Allí soportó crudos inviernos a la intemperie, para luego ir a “vivir” debajo de un árbol en una choza con techo de hojas de palmera hecha por él, en cercanías del mismo lugar, hasta que un incendio lo dejó sin nada. Fue entonces cuando Chacurrú Gonzalez y Cachilo Helin, choferes del transporte urbano, que lo veían varias veces al día, pusieron de manifiesto su actitud solidaria, ayudándolo a construir sobre las cenizas una casita de madera y siempre le acercaban un plato de reviro y tabaco para mascar.

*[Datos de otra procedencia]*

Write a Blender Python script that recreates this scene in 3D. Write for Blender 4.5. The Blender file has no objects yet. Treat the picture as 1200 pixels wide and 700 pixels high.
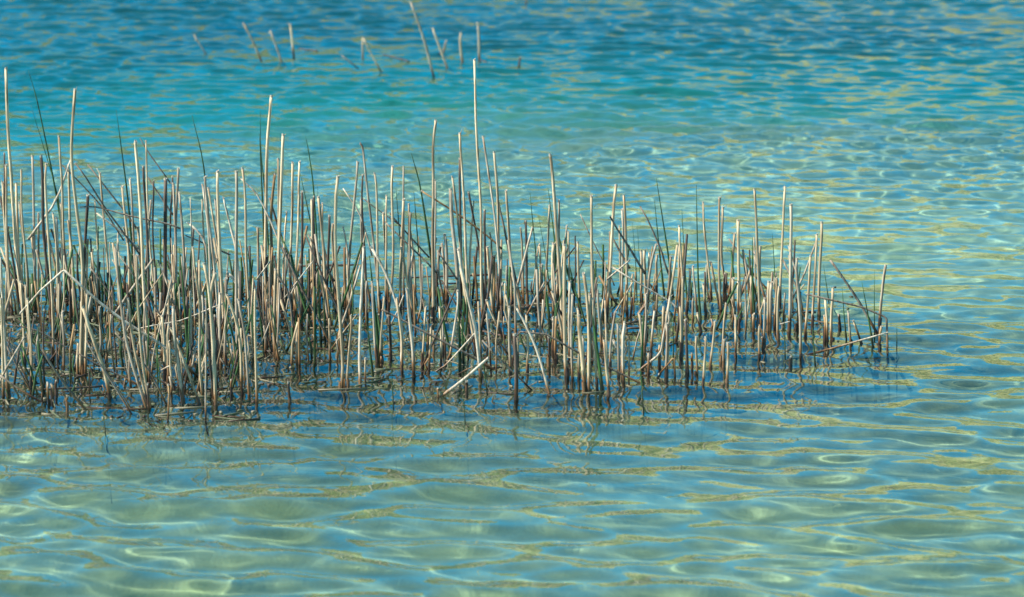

Desde el 2008, luego de sufrir un accidente de tránsito, vive en el barrio Sarmiento, al cuidado de su hermana Francisca y su sobrina Lidia López. En ese tiempo, en el marco de políticas de Estado de inclusión, pudo obtener el beneficio de una pensión otorgada por la ANSeS, que ayudó a tener una vida más digna.
De sonrisa permanente de hombre bueno y mirada tierna parecía cargar en su carretilla sus sueños, su sufrida infancia, su dolor y su cansancio, ante mucha indiferencia y el escaso pago por sus trabajos. Nunca fue agresivo ni protagonizó ningún hecho que le valiera inconvenientes con vecinos o la policía.
Por muchos años, aun hoy, es el centro de algunas conversaciones en reuniones de amigos, las que con el correr del tiempo incrementaron un mito. En su mundo de inocencia no habrá sabido interpretar las curiosidades de los jóvenes que se le acercaban, ni el motivo de sus rostros sorprendidos. Sólo Francisca parece entender su mundo de niño grande, sus gustos, sus tiempos, sus señas, su mirada limpia y la medida exacta de caña y tabaco negro que calme su ansiedad.
El 26 de septiembre cumplirá 83 años. El cuerpo ya no es el mismo. Tanta asada, machete, hacha y carretilla lo encorvaron e instalaron dolores y dificultades que se acrecientan día a día. El dolor y la pena también llevan en él 83 años de silencio. No obstante, aún fluye natural su sonrisa pícara, su mirada atenta y conmovedora.